Dois dias e uma noite (publicado originalmente em 18/7/2007)
Esta coluna escreveu sobre os filmes ‘entre fases’ do ator Jack Nicholson na década de 1990 (1992 a 1997). Hoje, Coisas de Cinema se incrustará em “A Pequena Loja dos Horrores” (1960). Longa-metragem dificílimo de se encontrar em magazines especializados, quase nunca exibido nas emissoras abertas de televisão, a fita foi a segunda da carreira de Nicholson. Antes dela, ele havia trabalhado em “O Choro do Assassino do Bebê” (1958). Estreou como protagonista. Encarnou Jimmy Wallace, seu primeiro ‘psicopata’. “A Pequena Loja dos Horrores” foi dirigido por Roger Corman, famoso pelas filmagens rápidas e econômicas (no papel de Wallace, Nicholson ficou contratado para sete dias – o gasto total do filme foi de singelos sete mil dólares) e argumentos cujo paladar azedo para críticos. Corman adorava mesmo trabalhar com o cinema em si. Não se importava com a duração deles. Queria e gostava, de fato, de contar histórias. Sejam elas boas, ruins, malucas.
Para “A Pequena...”, Corman não demorou a procurar Jack Nicholson. Sabia que o ator estava no início da carreira, aceitaria interpretar por qualquer cachê. Além do mais, o rosto perverso daquele ator de 23 anos o impressionara deveras menos de dois anos antes, ao dar vida ao frio matador de “O Choro...”. Mas o papel agora não seria o principal. Era somente participação. Seria Wilbur Force, um paciente masoquista que vai a um consultório de dentista pedir para que lhe arranquem alguns dentes. O personagem louco entusiasmou Nicholson, segundo o escritor Philippe Duran no livro sobre o ator, de 1990. Assim sendo, o ofício estava cruel. Force serviu para pano de fundo de um roteiro que quis e conseguiu misturar terror com risada. É bom lembrar a total separação entre o papel de Nicholson com a idéia central de Roger Corman no script. A trama se baseia numa planta carnívora que cresce à medida que se alimenta de humanos. Ela pára na loja quase falida de Gravis Mushnik (Mel Welles).

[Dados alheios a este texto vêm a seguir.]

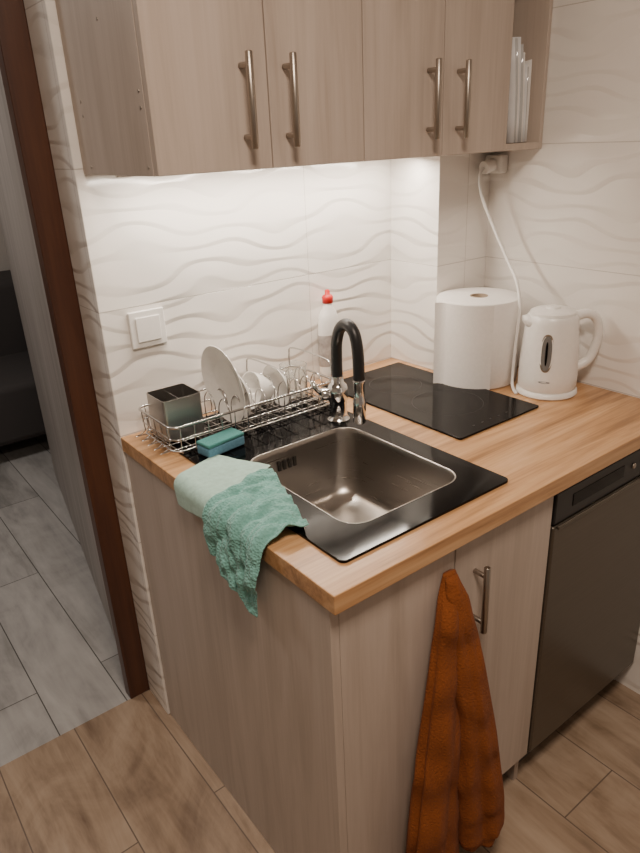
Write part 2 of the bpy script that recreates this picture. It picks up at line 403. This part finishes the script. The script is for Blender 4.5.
def win(name,zc,hh,ww,off,mat):
    bm=bmesh.new(); vs=[]
    for a in range(32):
        t=2*math.pi*a/32; ex=math.copysign(abs(math.cos(t))**.8,math.cos(t)); ez=math.copysign(abs(math.sin(t))**.8,math.sin(t))
        z=zc+hh*ez; s=ww*ex; rr=.0735-(max(0,z-.05))*.068; rad=math.sqrt(max(rr*rr-s*s,0))+off
        vs.append(bm.verts.new(Vector((kx,ky,H+z))+vd*rad+sd*s))
    f=bm.faces.new(vs); ex_=bmesh.ops.extrude_face_region(bm,geom=[f]); bmesh.ops.translate(bm,vec=-vd*.006,verts=[g for g in ex_['geom'] if isinstance(g,bmesh.types.BMVert)])
    mk(name,bm,mat,kt)
M['wglass']=plain('smoked_window',(.16,.155,.15),.12)
win('window_rim',.122,.048,.016,.0012,'nickel'); win('water_window',.122,.043,.0125,.003,'wglass'); win('level_mark',.122,.030,.003,.004,'black')
M['print']=plain('grey_print',(.25,.25,.26),.4)
win('logo_print',.048,.0025,.014,.0006,'print')
# ---------------------------------------------------------------- power socket + cord
pc=empty('power_socket')
box('adapter',W-.032,W-.0005,-.245,-.189,1.408,1.455,'white',pc,.006)
cyl('plug',(W-.033,-.217,1.431),(W-.068,-.217,1.424),.017,'white',pc)
cord=[(W-.069,-.217,1.424),(W-.088,-.222,1.405),(W-.092,-.235,1.355),(W-.085,-.275,1.275),(W-.098,-.335,1.20),(W-.130,-.395,1.150),(W-.150,-.423,1.09),(W-.160,-.426,1.0),(W-.165,-.427,.91),(W-.177,-.440,.887),(W-.200,-.468,.8848)]
tube('power_cord',smoothpath(cord,8),.0042,'white',None,10)
# ---------------------------------------------------------------- paper towel roll
pr=empty('paper_towel_roll'); rx,ry=.922,-.302; rr0=.112
lathe('roll',[(.024,.002),(rr0-.003,.002),(rr0,.006),(rr0,.226),(rr0-.003,.230),(.024,.230),(.024,.002)],'paper',pr,64,T(rx,ry,H))
M['card']=plain('cardboard_core',(.38,.30,.22),.9)
lathe('core',[(.0205,.001),(.0238,.001),(.0238,.2315),(.0205,.2315),(.0205,.001)],'card',pr,40,T(rx,ry,H))
bm=bmesh.new(); a0=math.radians(240); q=[]
for k in range(18):
    a=a0-math.radians(4*k); q.append((rx+(rr0+.0005+.0002*k)*math.cos(a),ry+(rr0+.0005+.0002*k)*math.sin(a)))
q+= [(q[-1][0]-.006,q[-1][1]+.012),(q[-1][0]-.016,q[-1][1]+.020)]
A=[bm.verts.new((x,y,H+.002)) for x,y in q];B=[bm.verts.new((x,y,H+.228)) for x,y in q]
for k in range(len(q)-1): bm.faces.new((A[k],A[k+1],B[k+1],B[k]))
o=mk('loose_sheet',bm,'paper',pr,smooth=True)

# ---------------------------------------------------------------- detergent bottle
bt=empty('dish_soap_bottle'); bx,by=.620,-.030
def ell(a,b,z,n=32): return [(bx+a*1.1*math.cos(2*math.pi*i/n),by+b*math.sin(2*math.pi*i/n),z) for i in range(n)]
loft('bottle',[ell(*e) for e in ((.026,.018,H+.001),(.030,.021,H+.004),(.031,.022,H+.03),(.030,.021,H+.09),(.031,.022,H+.14),(.029,.021,H+.175),(.022,.018,H+.198),(.013,.013,H+.212),(.012,.012,H+.222))],'white',bt,smooth=True)
loft('cap',[ell(*e) for e in ((.014,.014,H+.2225),(.0145,.0145,H+.238),(.012,.012,H+.243),(.007,.007,H+.245),(.006,.006,H+.255),(.004,.004,H+.258))],'red',bt,smooth=True)
loft('label',[ell(*e) for e in ((.0305,.0215,H+.045),(.0312,.0222,H+.05),(.0306,.0216,H+.09),(.0310,.0220,H+.135),(.0306,.0216,H+.14))],plain('label_print',(.40,.36,.34),.4,nz=.8,bs=45),bt,smooth=True)

# ---------------------------------------------------------------- dish rack
rk=empty('dish_rack'); rx0,rx1,ry0,ry1=.038,.492,-.215,-.035; zb=.895; zt=.955
bm=bmesh.new()
def rect3(z,r=.002,ins=0):
    tube_bm(bm,[(x,y,z) for x,y in rrect(rx0+ins,rx1-ins,ry0+ins,ry1-ins,.02,5)],r,8,True)
rect3(zt,.0028); rect3(zb,.0022,.006); rect3((zb+zt)/2,.0016,.002)
k=13
for i in range(k):
    x=rx0+.02+(rx1-rx0-.04)*i/(k-1)
    tube_bm(bm,smoothpath([(x,ry0,zt),(x,ry0+.004,zb+.01),(x,ry0+.012,zb-.002),(x,ry1-.012,zb-.002),(x,ry1-.004,zb+.01),(x,ry1,zt)],3),.0014,6)
for j in range(5):
    y=ry0+.025+(ry1-ry0-.05)*j/4
    tube_bm(bm,smoothpath([(rx0,y,zt),(rx0+.004,y,zb+.01),(rx0+.012,y,zb),(rx1-.012,y,zb),(rx1-.004,y,zb+.01),(rx1,y,zt)],3),.0014,6)
for i in range(9):
    x=.197+i*.034
    for ya,yb2 in ((-.19,-.14),(-.12,-.07)):
        tube_bm(bm,smoothpath([(x,ya,zb),(x,ya,zb+.05),(x,(ya+yb2)/2,zb+.075),(x,yb2,zb+.05),(x,yb2,zb)],5),.0015,6)
for x in (.345,.478): tube_bm(bm,smoothpath([(x,ry0,zt),(x,ry0,zt+.035),(x+.0,ry0+.02,zt+.055),(x,ry1-.02,zt+.055),(x,ry1,zt+.035),(x,ry1,zt)],4),.002,6)
for x,y in ((rx0+.04,ry0+.01),(rx1-.03,ry0+.01),(rx0+.04,ry1-.01),(rx1-.03,ry1-.01)):
    tube_bm(bm,[(x,y,zb),(x,y,zs+.0005)],.004,8)
mk('wire_basket',bm,'wire',rk,smooth=True)
ch=empty('cutlery_holder')
def holder():
    o=rrect(.055,.150,-.150,-.060,.006,3); i=rrect(.0565,.1485,-.1485,-.0615,.005,3)
    bm=bmesh.new(); L=[]
    for lp,z in ((o,.8985),(o,.995),(i,.995),(i,.901)): L.append([bm.verts.new((x,y,z)) for x,y in lp])
    n=len(o)
    for a,b in zip(L,L[1:]):
        for k in range(n): bm.faces.new((a[k],a[(k+1)%n],b[(k+1)%n],b[k]))
    bm.faces.new(L[0]); bm.faces.new(L[-1]); return bm
mk('box',holder(),'steel',ch)
box('divider',.1025,.1035,-.148,-.062,.902,.987,'steel',ch,0)
def plate(name,x,y,z,r,tilt,mat='ceram'):
    m=T(x,y,z)@Matrix.Rotation(math.radians(tilt),4,'Y')@Matrix.Rotation(math.radians(-90),4,'Y')
    return lathe(name,[(0,0),(r*.58,0),(r*.62,.003),(r*.9,.012),(r,.017),(r*.995,.0185),(r*.88,.0145),(r*.6,.006),(r*.55,.004),(0,.004)],mat,None,56,m)
zr=zb+.0018
plate('dinner_plate',.234,-.132,zr+.096,.096,-5)
plate('dinner_plate.001',.270,-.125,zr+.066,.066,-7)
plate('saucer',.388,-.125,zr+.055,.055,-8)
lathe('ceramic_bowl',[(0,0),(.022,0),(.024,.004),(.040,.03),(.047,.055),(.045,.055),(.037,.03),(.02,.006),(0,.006)],'ceram',None,48,T(.330,-.125,zr+.052)@Matrix.Rotation(math.radians(-78),4,'Y')@T(0,0,-.02))
lathe('drinking_glass',[(0,.0),(.028,.0),(.030,.004),(.036,.085),(.034,.085),(.028,.006),(0,.006)],'glass',None,40,T(.444,-.100,zr))
# ---------------------------------------------------------------- sponge
sg=empty('kitchen_sponge'); R=Matrix.Rotation(math.radians(8),4,'Z')
box('foam',.088,.188,-.266,-.220,zs+.002,zs+.024,'sblue',sg,.004,R); box('scouring_pad',.088,.188,-.266,-.220,zs+.0242,zs+.033,'steal',sg,.003,R)
# ---------------------------------------------------------------- light switch
sw=empty('light_switch')
box('frame_plate',.062,.150,-.009,-.0005,1.084,1.170,'white',sw,.003); box('rocker',.076,.136,-.013,-.0092,1.098,1.156,'white',sw,.002)
# ---------------------------------------------------------------- cloths
def drape(name,c,nu,nv,mat,amp,fr,lift,seed,hang=.008,thick=.003):
    bm=bmesh.new(); g=[]
    c=[Vector(p) for p in c]
    for i in range(nu):
        row=[]
        for j in range(nv):
            u=i/(nu-1);v=j/(nv-1)
            p=(c[0]*(1-u)+c[1]*u)*(1-v)+(c[3]*(1-u)+c[2]*u)*v
            e=.009*noise.noise((p.x*12+seed,p.y*12,seed))
            p=p+Vector((e,e*1.3))
            w=amp*(noise.noise((p.x*fr*.5+seed,p.y*fr,seed*2))+.5*noise.noise((p.x*fr*1.3,p.y*fr*2.4+seed,0)))+amp*.6
            w=max(w,0)
            r=.010
            s=-p.x
            if s<-r: q=Vector((p.x,p.y,H+lift+w))
            elif s<r*.57:
                a=(s+r)/(r*1.57)*math.pi/2
                q=Vector((-hang*math.sin(a)-(w*.8)*math.sin(a)+r*(1-math.sin(a)),p.y,H+lift*math.cos(a)-.004*math.sin(a)-r*(1-math.cos(a))*.6+w*math.cos(a)))
            else:
                q=Vector((-hang-w*.9,p.y,H-.010-(s-r*.57)))
            row.append(bm.verts.new(q))
        g.append(row)
    for i in range(nu-1):
        for j in range(nv-1): bm.faces.new((g[i][j],g[i+1][j],g[i+1][j+1],g[i][j+1]))
    o=mk(name,bm,mat,smooth=True); s=o.modifiers.new('sol','SOLIDIFY'); s.thickness=thick; s.offset=1
    s=o.modifiers.new('sub','SUBSURF'); s.levels=1; s.render_levels=1
    return o
drape('dish_cloth',[(-.045,-.310),(.112,-.262),(.165,-.40),(-.03,-.50)],34,34,'mint',.002,16,.0085,1.7,.008,.002)
drape('dish_cloth.001',[(.145,-.435),(.074,-.655),(-.150,-.605),(-.080,-.460)],70,60,'teal',.018,30,.012,5.1,.012,.003)
# ---------------------------------------------------------------- hanging towel
def lobe(bm,secs,seed,n=72,m=56):
    rings=[]
    for k in range(m+1):
        t=k/m*(len(secs)-1); i=min(int(t),len(secs)-2); f=t-i
        a,b=secs[i],secs[i+1]; x,z,wx,wy,yc=[a[q]*(1-f)+b[q]*f for q in range(5)]
        fold=.22*min(1,k/m*1.6)
        rg=[]
        for j in range(n):
            th=2*math.pi*j/n
            rr=1+fold*math.sin(3*th+seed+1.2*k/m)+.35*fold*math.sin(7*th+seed*2-k/m)
            p=Vector((x+wx*min(rr,1.15)*math.cos(th),yc+wy*rr*math.sin(th),z))
            nn=noise.noise(p*14+Vector((seed,0,0)))*.014+noise.noise(p*60)*.003; p.x+=nn; p.y=min(p.y+nn,YF-.002); rg.append(bm.verts.new(p))
        rings.append(rg)
    for a,b in zip(rings,rings[1:]):
        for j in range(n): bm.faces.new((a[j],a[(j+1)%n],b[(j+1)%n],b[j]))
    bm.faces.new(rings[0][::-1]); bm.faces.new(rings[-1])
tw=empty('hanging_towel')
bm=bmesh.new()
lobe(bm,[(.268,.790,.014,.008,-.803),(.264,.75,.028,.016,-.812),(.250,.60,.042,.024,-.822),(.228,.42,.054,.030,-.83),(.208,.22,.066,.034,-.838),(.200,.06,.068,.034,-.84),(.200,.035,.047,.02,-.84)],1.)
mk('left_fall',bm,'orange',tw,smooth=True)
bm=bmesh.new()
lobe(bm,[(.272,.785,.014,.008,-.804),(.276,.745,.024,.016,-.815),(.290,.60,.034,.026,-.832),(.308,.42,.044,.034,-.845),(.324,.24,.052,.038,-.855),(.330,.15,.055,.038,-.858),(.330,.115,.043,.025,-.858)],3.3)
mk('right_fall',bm,'orange',tw,smooth=True)

# ---------------------------------------------------------------- lights
def area(name,loc,rot,sx,sy,e,c):
    l=bpy.data.lights.new(name,'AREA'); l.shape='RECTANGLE'; l.size=sx; l.size_y=sy; l.energy=e; l.color=c
    o=bpy.data.objects.new(name,l); o.location=loc; o.rotation_euler=rot; link(o); return o
area('under_cabinet_light',(.46,-.0675-.05,ZU-.012),(math.radians(6),0,0),.78,.02,6.3,(1,.885,.75))
area('ceiling_light',(-.30,-1.45,2.46),(0,0,0),.4,.4,34,(1,.82,.665))
area('hallway_light',(-.8,1.2,2.46),(0,0,0),.4,.4,20,(1,.92,.85))
w=bpy.data.worlds.new('world'); bpy.context.scene.world=w; w.use_nodes=True
w.node_tree.nodes['Background'].inputs[0].default_value=(.95,.76,.62,1); w.node_tree.nodes['Background'].inputs[1].default_value=.22

# ---------------------------------------------------------------- camera
yaw,pitch,roll=.6435,-.4021,-.0462
f=Vector((math.sin(yaw)*math.cos(pitch),math.cos(yaw)*math.cos(pitch),math.sin(pitch))); r=Vector((math.cos(yaw),-math.sin(yaw),0)); u=r.cross(f)
r2=math.cos(roll)*r+math.sin(roll)*u; u2=-math.sin(roll)*r+math.cos(roll)*u
cam=bpy.data.cameras.new('camera'); cam.sensor_fit='HORIZONTAL'; cam.sensor_width=36; cam.lens=677.5*36/640; cam.clip_start=.02
co=bpy.data.objects.new('camera',cam); link(co)
m=Matrix((r2,u2,-f)).transposed().to_4x4(); m.translation=(-.5101,-1.4760,1.5162); co.matrix_world=m
bpy.context.scene.camera=co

No estabelecimento, os tipos apresentados são bizarros: a senhora que encomenda flores para seus conhecidos diariamente mortos, o galã apreciador de flores comestíveis, as teenage girls muito sincronizadas para falar, a provocante Audrey (ajudante da loja), Seymour Krelboin (Jonathan Haze), o desajeitado dono da tal planta esquisita. A cada pôr-do-sol, Seymour leva, de uma forma curiosa, os alimentos que a planta tanto precisa. Dia a dia, ela se torna conhecida e atrai público e dinheiro à loja de Mushnik. Porém, dois detetives pitorescos, carregados de trejeitos propositais (Corman dá o exagero como crítica ao cinema sério), entram para investigar mortes ocorridas nas redondezas, como a do dentista sádico Phoebus Farb (John Herman Shaner). O absurdo domina o final da fita. Contar aqui perderia a graça. Nos escritos de Duran, o longa “não teve sucesso algum desde sua estréia, mas foi redescoberto por estudantes americanos e transformado em filme cult”. Tempo, o senhor da razão.
O curioso desta peça cinematográfica é exatamente escavar o máximo possível de dados sobre ela. Roger Corman filmou “A Pequena Loja dos Horrores” em parcos dois dias e uma noite. Foi isso: dois dias e uma noite. Jack Nicholson, aos 23 anos, atuou em cinco dos 71 minutos do filme. Rudes 71 minutos. Essa era a média das obras do diretor. Neste ror, ter mente aberta era necessário. Quem se importaria com planta que come gente? Ainda mais: quem se arriscava a palpitar se o vegetal se pusesse a falar que estava com fome, queria carne? Corman e sua turma desejavam entreter o público como podia, com os recursos possíveis. As 48 horas de realização do longa-metragem foram muito bem aproveitadas. Cada segundo, cada dólar investido. Com “A Pequena Loja dos Horrores”, o então novato Jack Nicholson avançava lentamente em sua carreira. Pulando de galho em galho, ou set para set, regava aos poucos a trajetória. Num estalar de dedos, foi a estrela ascendente em Hollywood. No fim da década de 1960, se tornou um ator bastante conhecido nos Estados Unidos. Era seu touché.